There are two basic types of systems: analog and digital. Analog systems typically use FM modulation to transfer voice information and digital systems use some form of phase modulation to transfer digital voice and data information. Although analog systems are capable of providing many of the services that digital systems offer, digital systems offer added flexibility as many of the features can be created by software changes. The trend at the end of the 1990’s was for analog systems to convert to digital systems.

To allow the conversion from analog systems to digital systems, some cellular technologies allow for the use of dual-mode or multi-mode mobile telephones. These telephones are capable of operating on an analog or digital radio channel, depending on availability. Most dual-mode phones prefer to use digital radio channels in the event both are available. This allows them to take advantage of the new features such as short messaging and digital voice quality.

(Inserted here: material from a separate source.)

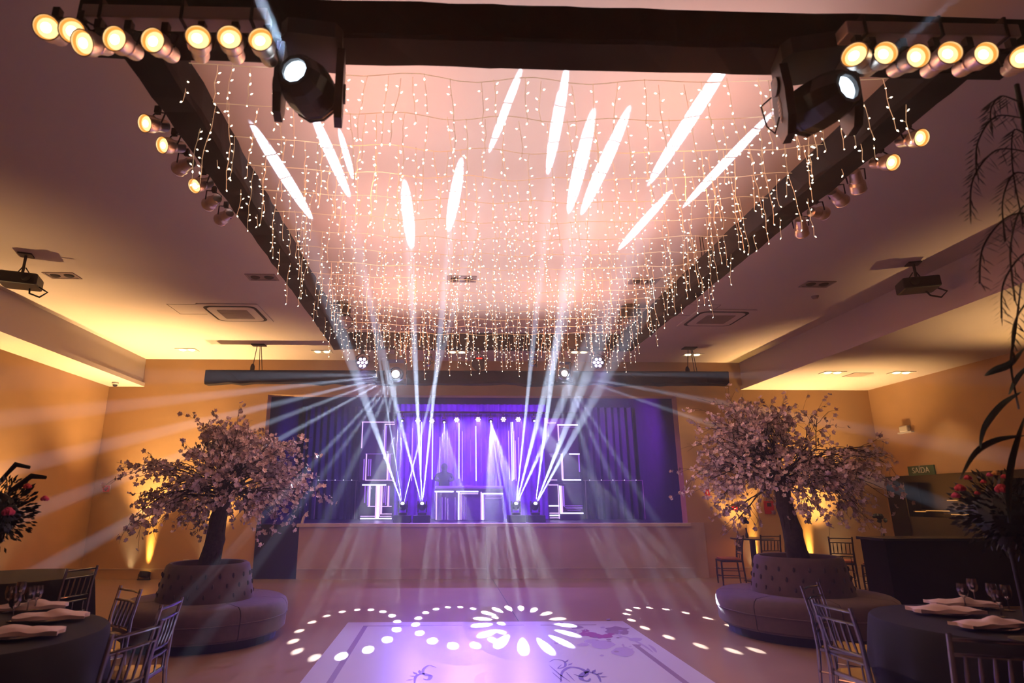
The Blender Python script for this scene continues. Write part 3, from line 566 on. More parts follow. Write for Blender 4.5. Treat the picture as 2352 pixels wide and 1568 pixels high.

Cellular systems have several key differences that include the radio channel bandwidth, access technology type (FDMA, TDMA, CDMA), data signaling rates of their control channel(s), and power levels. Analog cellular systems have very narrow radio channels that vary from 10 kHz to 30 kHz. Digital systems channel bandwidth ranges from 30 kHz to 1.25 MHz. Access technologies determine how mobile telephones obtain service and how they share each radio channel. The data signaling rates determine how fast messages can be sent on control channels. The RF power level of mobile telephones and how the power level is controlled typically determines how far away the mobile telephone can operate from the base station (radio tower).